D - Find The Multiple(2)

Given a positive integer n, write a program to find out a nonzero multiple m of n whose decimal representation contains only the digits 0 and 1. You may assume that n is not greater than 200 and there is a corresponding m containing no more than 100 decimal digits.

Input

The input file may contain multiple test cases. Each line contains a value of n (1 <= n <= 200). A line containing a zero terminates the input.

Output

For each value of n in the input print a line containing the corresponding value of m. The decimal representation of m must not contain more than 100 digits.
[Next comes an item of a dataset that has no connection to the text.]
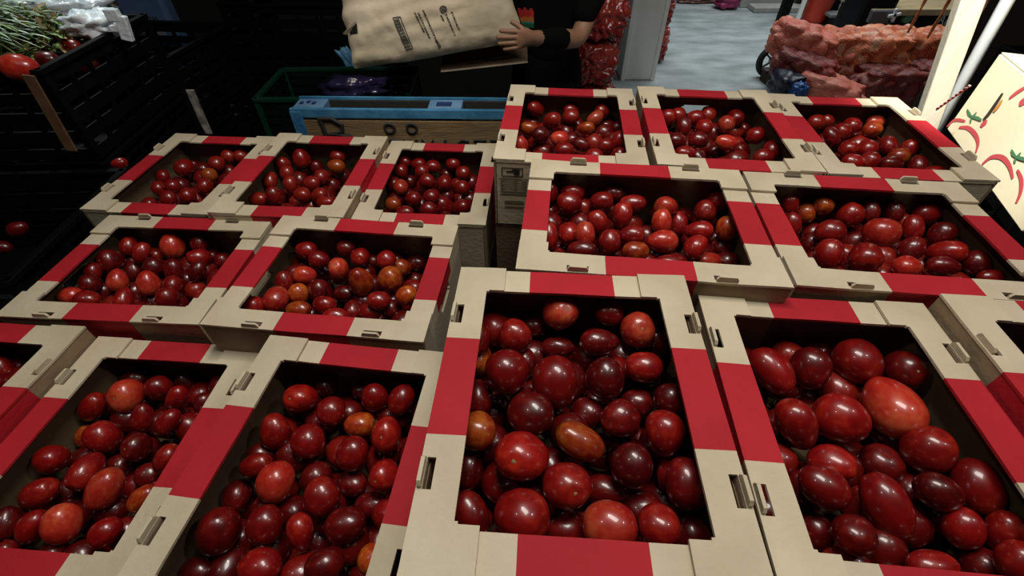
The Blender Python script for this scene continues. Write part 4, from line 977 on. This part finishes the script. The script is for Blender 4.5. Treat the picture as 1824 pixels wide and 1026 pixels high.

If there are multiple solutions for a given value of n, any one of them is acceptable.

Sample Input

2
6
19
0

Sample Output

10
100100100100100100
111111111111111111

#include<iostream>
#include<cstdio>
using namespace std;
typedef long long ll;
int flag;//标志变量
int n;//数字位数
void dfs(int dig,ll m)
{
    if(dig>19||flag)//在n<=200的范围内，n的倍数位数最大是19
        return;
    if(m%n==0)//可以整除
    {
        flag=1;//找到解
        cout<<m<<endl;
        return;
    }
    else//没找到
    {
        dig++;//对数据位数进行增加，再递归
        dfs(dig,m*10);//分别遍历两种不一样的尾数的情况
        dfs(dig,m*10+1);
    }
}
int main()
{
    int dig;
    while(~scanf("%d",&n)&&n!=0)
    {
        dig=1;//位数最少为1
        flag=0;//重置变量
        dfs(dig,1);
    }
    return 0;
}